Civil War Ghosts: Bad Acting Wrecks a Philosophical Spook Story. 

In 2006, Playwrights Forum scored an Ostrander Award for best original script with Pound, Sean O'Leary's sparklingly complex play about Ezra Pound, the fascist American poet and spiritual father of modernist verse.

The shoestring production was a thrilling example of everything that's good and right with this small but tenacious theater group dedicated to staging new works by emerging writers. So it makes perfect sense that the Forum would produce Beneath Shelton Laurel, another intriguing play by O'Leary, a clever writer who tends to construct his fictional encounters as extensions of historical record. It makes no sense at all, however, that this emotionally charged examination of events related to an actual Civil War-era massacre of civilians by Confederate troops, hasn't been given the workout it deserves.

Beneath Shelton Laurel tells the story of two Confederate officers with blood on their hands who are forced to confront, quite literally, the ghosts of their past. The play is an all-too-relevant essay on the human animal's ability to rationalize even the most horrible deeds in order to avoid guilt and responsibility.

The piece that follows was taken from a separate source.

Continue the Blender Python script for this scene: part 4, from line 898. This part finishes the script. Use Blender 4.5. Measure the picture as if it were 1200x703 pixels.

As the aging officers, notable actors Marler Stone and Jim Spratley both struggle to remember their lines and stammer through what little they easily recall. And that's too bad, because these wrecked parts seem to have come custom-made for these generally capable performers. Tripp Hurst fares much better as the angry ghost of Old Jim Shelton. Randi Sluder’s full and furious portrayal of Patsy Shelton, Jim's formidable widow is, by turns, heartbreaking and heroic.

American history enthusiasts may still enjoy Beneath Shelton Laurel in spite of its flaws. It's a resonant, Greek Tragedy-inspired meditation on the legacy of war and mankind's darker angels.